Também na segunda-feira (14), o prefeito de Vespasiano, José Wilson (PSDB), deu declarações à imprensa contrárias à instalação dos pedágios na região.
Salto nas concessões e risco de fraude
Nos últimos 12 anos, cresceu em 461% a quantidade de pedágios no estado. Ao todo, são mais de 3 mil quilômetros de extensão de vias concedidas. Entre as cinco concessões estaduais, três foram firmadas durante o governo de Romeu Zema.
Em 2024, a Justiça de Minas Gerais tornou réu o ex-secretário da Seinfra Fernando Marcato e outros três servidores da pasta por suspeitas de abuso de poder econômico durante o leilão que concedeu as rodovias MGC-452, BR-452, BR-365, MGC-462, LMG-798, MG-190 e MG-427, na região do Triângulo Mineiro.
“Mesmo com um ex-secretário sendo investigado por fraude, o governador não para e quer implementar mais pedágios. Além dos pedágios do vetor norte, ele também está propondo outros para a região de Ouro Preto. São áreas onde circulam muita gente”, conclui Bella Gonçalves.
No caso das vias que ligam a RMBH, o TCE-MG também exigiu que a Seinfra apresente a metodologia para o cálculo das tarifas e informações sobre os estudos de tráfego na região. O órgão ainda questionou o governo de Minas se foram realizadas audiências públicas nos municípios que serão impactados pela medida, como forma de garantir a participação das comunidades afetadas.
A ação do tribunal aconteceu após Bella Gonçalves, Beatriz Cerqueira (PT) e Ulysses Gomes (PT), que fazem parte do bloco de oposição ao governador na Assembleia Legislativa de Minas Gerais (ALMG), entrarem com uma representação pedindo a suspensão do edital de concessão.
“Além disso, foi determinado que o governo comunique ao TCE-MG, com no mínimo cinco dias úteis de antecedência, qualquer ato que represente avanço do processo licitatório, sob pena de multa”, disse o tribunal, em nota.
Na sexta-feira (11), após a ampla repercussão negativa da proposta, Romeu Zema deu declarações de que irá adaptar o projeto, prevendo, por exemplo, o estabelecimento de cobrança única para pessoas que trafeguem mais de uma vez por dia em algum dos trechos onde serão instaladas as praças.
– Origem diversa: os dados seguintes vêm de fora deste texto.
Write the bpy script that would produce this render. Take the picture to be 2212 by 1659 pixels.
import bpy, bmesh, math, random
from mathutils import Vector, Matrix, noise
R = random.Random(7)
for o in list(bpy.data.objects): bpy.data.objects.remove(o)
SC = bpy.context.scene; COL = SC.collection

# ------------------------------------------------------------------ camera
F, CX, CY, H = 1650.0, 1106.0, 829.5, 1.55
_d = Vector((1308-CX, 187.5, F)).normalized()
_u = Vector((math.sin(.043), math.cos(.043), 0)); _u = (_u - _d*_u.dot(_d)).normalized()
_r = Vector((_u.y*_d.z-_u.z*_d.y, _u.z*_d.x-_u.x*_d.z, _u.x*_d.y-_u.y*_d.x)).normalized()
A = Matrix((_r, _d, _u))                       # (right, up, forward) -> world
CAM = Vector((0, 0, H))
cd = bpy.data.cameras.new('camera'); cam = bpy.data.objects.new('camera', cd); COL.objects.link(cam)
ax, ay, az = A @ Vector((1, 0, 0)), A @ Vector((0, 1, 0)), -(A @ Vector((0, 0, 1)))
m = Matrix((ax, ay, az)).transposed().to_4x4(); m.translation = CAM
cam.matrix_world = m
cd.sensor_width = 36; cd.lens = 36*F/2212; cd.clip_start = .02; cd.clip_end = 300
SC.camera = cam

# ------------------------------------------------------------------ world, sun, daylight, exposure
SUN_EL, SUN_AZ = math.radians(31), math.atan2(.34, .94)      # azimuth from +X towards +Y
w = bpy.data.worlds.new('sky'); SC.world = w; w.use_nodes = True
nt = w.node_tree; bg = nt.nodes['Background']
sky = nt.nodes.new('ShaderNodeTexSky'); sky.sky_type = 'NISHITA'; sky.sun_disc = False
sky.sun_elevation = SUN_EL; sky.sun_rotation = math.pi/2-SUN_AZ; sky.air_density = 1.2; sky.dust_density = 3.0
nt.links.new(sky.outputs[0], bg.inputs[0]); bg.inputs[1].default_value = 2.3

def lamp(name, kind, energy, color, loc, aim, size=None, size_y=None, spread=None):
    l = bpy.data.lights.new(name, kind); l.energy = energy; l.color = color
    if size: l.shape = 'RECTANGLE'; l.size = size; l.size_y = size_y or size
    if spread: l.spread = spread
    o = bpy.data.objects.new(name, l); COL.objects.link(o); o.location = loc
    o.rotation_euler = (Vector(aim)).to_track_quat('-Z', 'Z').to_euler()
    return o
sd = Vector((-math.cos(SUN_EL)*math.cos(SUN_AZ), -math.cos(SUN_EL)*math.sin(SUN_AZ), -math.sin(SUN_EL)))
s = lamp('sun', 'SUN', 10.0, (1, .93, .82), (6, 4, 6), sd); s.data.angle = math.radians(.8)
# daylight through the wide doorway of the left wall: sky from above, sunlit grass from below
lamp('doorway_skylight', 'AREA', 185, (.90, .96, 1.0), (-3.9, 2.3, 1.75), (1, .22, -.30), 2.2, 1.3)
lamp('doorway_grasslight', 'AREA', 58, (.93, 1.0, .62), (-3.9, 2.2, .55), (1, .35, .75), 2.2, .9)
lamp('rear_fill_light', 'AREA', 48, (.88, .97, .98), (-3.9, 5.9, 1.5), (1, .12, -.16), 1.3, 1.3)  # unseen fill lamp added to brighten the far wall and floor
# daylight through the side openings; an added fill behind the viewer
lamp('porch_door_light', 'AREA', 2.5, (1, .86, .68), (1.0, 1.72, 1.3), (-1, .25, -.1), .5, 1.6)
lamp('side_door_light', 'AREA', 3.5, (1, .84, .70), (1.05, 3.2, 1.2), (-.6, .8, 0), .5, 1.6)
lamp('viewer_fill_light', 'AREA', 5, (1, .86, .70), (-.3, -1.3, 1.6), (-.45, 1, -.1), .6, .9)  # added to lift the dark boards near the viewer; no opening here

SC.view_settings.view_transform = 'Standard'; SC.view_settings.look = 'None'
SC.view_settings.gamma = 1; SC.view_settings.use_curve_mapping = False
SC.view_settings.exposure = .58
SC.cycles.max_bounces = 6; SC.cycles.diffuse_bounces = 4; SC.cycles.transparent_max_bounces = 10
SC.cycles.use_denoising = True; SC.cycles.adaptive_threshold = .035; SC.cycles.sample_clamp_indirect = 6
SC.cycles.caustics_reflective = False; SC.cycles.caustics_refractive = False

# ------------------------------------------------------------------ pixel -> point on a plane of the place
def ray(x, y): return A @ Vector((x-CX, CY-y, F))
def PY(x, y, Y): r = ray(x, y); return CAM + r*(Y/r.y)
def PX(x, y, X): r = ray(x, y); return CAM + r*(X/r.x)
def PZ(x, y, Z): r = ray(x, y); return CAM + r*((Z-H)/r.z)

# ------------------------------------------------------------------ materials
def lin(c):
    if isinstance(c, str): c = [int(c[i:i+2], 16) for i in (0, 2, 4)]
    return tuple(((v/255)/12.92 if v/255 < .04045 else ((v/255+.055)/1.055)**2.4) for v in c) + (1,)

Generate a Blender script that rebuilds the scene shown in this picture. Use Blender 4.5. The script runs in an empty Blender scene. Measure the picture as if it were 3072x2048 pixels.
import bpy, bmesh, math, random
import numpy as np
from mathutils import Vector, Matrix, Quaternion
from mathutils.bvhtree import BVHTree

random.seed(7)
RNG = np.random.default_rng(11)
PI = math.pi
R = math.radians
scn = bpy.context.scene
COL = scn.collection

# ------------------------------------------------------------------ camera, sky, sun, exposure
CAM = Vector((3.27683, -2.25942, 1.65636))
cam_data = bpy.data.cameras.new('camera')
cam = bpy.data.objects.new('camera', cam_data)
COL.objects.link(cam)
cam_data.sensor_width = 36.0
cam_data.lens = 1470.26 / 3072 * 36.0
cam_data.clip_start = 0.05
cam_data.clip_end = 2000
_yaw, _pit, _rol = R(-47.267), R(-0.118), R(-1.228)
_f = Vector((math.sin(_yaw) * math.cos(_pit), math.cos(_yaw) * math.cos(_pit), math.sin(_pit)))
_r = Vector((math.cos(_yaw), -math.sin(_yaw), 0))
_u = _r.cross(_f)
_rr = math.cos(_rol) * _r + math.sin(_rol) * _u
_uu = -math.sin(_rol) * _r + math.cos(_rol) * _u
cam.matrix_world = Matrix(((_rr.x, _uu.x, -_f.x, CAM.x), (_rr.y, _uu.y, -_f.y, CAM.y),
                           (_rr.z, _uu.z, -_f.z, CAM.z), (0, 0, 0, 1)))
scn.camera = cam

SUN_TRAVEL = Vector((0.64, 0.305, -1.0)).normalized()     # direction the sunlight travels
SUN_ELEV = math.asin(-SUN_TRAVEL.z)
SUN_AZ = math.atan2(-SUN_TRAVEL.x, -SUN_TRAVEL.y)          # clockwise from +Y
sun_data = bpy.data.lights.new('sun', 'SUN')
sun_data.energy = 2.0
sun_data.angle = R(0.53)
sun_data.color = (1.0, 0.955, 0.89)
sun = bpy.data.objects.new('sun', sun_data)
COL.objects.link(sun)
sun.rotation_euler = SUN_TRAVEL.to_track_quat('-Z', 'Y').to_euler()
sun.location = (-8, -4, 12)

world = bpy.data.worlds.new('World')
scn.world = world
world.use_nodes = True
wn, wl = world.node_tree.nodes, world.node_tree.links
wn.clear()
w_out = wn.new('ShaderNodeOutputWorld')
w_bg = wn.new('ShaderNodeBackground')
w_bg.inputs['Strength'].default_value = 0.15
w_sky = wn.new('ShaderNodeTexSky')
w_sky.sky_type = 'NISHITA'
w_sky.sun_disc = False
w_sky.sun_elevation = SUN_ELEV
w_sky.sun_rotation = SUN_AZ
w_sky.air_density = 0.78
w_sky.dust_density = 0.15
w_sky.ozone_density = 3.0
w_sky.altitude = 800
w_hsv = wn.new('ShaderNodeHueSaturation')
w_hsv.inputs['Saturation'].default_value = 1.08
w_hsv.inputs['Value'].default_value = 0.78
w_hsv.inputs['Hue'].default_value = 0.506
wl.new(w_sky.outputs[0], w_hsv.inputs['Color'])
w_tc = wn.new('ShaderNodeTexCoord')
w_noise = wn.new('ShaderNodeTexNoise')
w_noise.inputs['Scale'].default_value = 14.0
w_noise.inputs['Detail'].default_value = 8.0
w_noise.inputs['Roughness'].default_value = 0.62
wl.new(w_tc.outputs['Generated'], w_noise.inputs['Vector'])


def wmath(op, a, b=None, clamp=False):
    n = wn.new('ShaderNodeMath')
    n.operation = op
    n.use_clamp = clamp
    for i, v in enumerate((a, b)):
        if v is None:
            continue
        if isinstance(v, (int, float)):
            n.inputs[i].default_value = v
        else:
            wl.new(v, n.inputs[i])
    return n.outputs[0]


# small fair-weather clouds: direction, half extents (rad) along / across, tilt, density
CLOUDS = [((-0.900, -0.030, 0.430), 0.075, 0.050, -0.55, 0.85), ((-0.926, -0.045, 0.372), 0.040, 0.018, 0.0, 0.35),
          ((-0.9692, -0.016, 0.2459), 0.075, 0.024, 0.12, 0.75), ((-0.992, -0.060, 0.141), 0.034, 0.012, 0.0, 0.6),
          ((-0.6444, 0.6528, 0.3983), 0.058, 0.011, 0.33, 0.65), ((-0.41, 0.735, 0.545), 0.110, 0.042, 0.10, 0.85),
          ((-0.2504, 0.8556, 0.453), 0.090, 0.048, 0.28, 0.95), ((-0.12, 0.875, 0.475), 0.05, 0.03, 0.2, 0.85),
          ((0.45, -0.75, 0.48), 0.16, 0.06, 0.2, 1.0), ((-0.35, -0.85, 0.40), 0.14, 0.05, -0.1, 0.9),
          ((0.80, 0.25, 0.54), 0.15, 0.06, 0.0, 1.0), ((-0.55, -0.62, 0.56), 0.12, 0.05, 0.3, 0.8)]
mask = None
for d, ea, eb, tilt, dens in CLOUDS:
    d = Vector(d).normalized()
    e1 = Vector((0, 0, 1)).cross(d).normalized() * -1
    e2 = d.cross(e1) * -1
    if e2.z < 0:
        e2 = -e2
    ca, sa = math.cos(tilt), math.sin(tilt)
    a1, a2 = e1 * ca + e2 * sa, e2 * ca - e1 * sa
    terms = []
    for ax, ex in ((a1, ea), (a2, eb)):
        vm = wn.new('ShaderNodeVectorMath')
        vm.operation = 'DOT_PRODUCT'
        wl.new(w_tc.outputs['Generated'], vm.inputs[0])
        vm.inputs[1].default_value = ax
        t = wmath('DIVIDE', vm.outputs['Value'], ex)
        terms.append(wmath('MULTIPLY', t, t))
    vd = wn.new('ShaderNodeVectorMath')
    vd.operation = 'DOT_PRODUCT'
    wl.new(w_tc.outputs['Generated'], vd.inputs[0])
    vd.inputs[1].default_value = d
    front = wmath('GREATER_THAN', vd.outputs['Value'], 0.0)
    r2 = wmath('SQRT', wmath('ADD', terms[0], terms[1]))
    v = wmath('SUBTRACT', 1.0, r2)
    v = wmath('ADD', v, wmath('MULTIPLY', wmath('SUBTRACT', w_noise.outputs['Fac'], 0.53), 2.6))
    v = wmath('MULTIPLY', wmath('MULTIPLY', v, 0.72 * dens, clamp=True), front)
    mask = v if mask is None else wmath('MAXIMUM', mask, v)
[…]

Mas não deu mais detalhes sobre as mudanças.
Alternativas em tramitação
Além dos impactos financeiros para as famílias da região, os críticos à medida temem que outra consequência do projeto seja a fragmentação da RMBH. Em resposta, foi protocolada na ALMG, em fevereiro, uma Proposta de Emenda à Constituição (PEC) para proibir a cobrança de tarifas e pedágios entre os trechos.
O projeto é de autoria de Bella Gonçalves, mas conta com as assinaturas de outros 32 parlamentares. A iniciativa tem como base a compreensão de que os municípios de regiões metropolitanas são interdependentes, no que diz respeito à economia, ao trânsito e às políticas públicas.
Também foi protocolado no legislativo estadual um projeto de lei (PL) que propõe que a distância mínima entre praças de pedágio seja de no mínimo 100 quilômetros. A iniciativa é dos deputados estaduais Lohanna França (PV) e Betão (PT).
“Não tem como defender os pedágios de um homem [Zema] que fica falando que é contra aumentar a taxa de imposto para as pessoas. O governo está colocando uma cobrança adicional sobre as pessoas”, criticou França, em reunião na ALMG.
“Não faz o menor sentido impor barreiras para que a região metropolitana funcione. As pessoas têm que dar conta de entender que todo mundo vai pagar mais, enquanto Zema sobe no palanque e fica falando que o que ele defende é que ninguém pague nada a mais”, continua a deputada.
O outro lado
O Brasil de Fato MG entrou em contato com o governo de Minas para comentar sobre o caso, mas não obteve respostas, até a publicação desta matéria. O espaço segue aberto para manifestações.